- **Challenge**: Compile every line that includes the word "scene".

---------- Information supplied

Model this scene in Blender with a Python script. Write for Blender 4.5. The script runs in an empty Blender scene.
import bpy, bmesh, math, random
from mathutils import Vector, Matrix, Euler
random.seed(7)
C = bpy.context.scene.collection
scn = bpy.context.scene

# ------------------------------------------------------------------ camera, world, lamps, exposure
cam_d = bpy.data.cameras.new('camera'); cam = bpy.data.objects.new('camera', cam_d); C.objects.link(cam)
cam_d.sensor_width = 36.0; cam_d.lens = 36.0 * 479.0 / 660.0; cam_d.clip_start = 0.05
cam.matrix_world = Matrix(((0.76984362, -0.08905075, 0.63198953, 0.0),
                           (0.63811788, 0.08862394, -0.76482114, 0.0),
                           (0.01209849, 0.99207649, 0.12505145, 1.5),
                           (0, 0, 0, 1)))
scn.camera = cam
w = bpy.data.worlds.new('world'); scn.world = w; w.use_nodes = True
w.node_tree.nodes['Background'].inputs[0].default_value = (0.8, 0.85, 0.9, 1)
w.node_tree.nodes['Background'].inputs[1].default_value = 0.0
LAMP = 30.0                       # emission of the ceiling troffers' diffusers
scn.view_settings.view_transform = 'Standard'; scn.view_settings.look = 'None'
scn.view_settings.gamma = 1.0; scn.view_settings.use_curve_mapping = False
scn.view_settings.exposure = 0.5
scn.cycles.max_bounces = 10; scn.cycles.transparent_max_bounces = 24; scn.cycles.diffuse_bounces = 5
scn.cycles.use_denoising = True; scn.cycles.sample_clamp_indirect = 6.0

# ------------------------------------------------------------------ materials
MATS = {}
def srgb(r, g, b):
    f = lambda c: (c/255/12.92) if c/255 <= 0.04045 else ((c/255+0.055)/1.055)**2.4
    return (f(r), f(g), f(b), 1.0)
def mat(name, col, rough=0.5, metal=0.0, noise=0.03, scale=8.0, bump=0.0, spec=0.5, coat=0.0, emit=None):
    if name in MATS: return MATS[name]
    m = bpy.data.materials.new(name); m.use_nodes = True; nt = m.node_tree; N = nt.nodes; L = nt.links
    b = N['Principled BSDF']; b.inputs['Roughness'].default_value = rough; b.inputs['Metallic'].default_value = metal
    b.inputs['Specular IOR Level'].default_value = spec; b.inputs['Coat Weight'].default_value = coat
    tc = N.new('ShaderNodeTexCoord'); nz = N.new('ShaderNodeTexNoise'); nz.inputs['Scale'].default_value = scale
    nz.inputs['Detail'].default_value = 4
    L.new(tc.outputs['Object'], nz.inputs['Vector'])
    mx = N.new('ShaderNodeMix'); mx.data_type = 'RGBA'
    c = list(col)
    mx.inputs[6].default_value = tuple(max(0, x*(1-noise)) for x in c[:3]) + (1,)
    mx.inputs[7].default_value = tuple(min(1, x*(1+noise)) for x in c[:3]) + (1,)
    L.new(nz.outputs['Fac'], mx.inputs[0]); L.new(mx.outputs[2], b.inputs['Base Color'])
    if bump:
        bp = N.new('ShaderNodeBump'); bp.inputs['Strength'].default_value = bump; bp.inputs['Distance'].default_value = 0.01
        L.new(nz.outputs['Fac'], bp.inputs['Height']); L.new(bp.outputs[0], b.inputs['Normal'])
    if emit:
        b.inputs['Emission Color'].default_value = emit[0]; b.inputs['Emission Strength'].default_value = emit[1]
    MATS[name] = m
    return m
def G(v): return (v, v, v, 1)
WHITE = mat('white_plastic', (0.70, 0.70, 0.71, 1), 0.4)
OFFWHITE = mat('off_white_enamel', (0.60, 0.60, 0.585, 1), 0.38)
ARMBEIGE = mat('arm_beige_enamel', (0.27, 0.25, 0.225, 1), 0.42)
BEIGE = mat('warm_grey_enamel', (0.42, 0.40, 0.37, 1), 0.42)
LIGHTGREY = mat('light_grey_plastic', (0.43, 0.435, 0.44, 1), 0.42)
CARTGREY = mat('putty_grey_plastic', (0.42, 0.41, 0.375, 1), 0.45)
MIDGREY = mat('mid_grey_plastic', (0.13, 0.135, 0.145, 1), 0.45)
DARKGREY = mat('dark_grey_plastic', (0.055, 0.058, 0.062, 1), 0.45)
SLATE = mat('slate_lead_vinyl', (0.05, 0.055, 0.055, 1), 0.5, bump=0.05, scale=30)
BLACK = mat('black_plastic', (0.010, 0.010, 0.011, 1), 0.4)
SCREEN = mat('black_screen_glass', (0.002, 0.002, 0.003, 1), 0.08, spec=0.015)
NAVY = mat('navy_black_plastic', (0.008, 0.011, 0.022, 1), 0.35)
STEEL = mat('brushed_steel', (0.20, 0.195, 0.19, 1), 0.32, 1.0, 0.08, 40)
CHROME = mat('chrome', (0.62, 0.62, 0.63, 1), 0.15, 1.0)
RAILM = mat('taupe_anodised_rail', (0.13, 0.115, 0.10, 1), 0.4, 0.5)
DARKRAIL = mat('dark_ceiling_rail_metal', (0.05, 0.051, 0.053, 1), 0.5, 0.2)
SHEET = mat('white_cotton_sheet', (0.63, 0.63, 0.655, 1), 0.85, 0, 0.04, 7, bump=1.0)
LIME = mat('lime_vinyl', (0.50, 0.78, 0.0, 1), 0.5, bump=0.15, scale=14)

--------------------

- **Solution**:
Model this scene in Blender with a Python script. Write for Blender 4.5. The script runs in an empty Blender scene.
C = bpy.context.scene.collection
scn = bpy.context.scene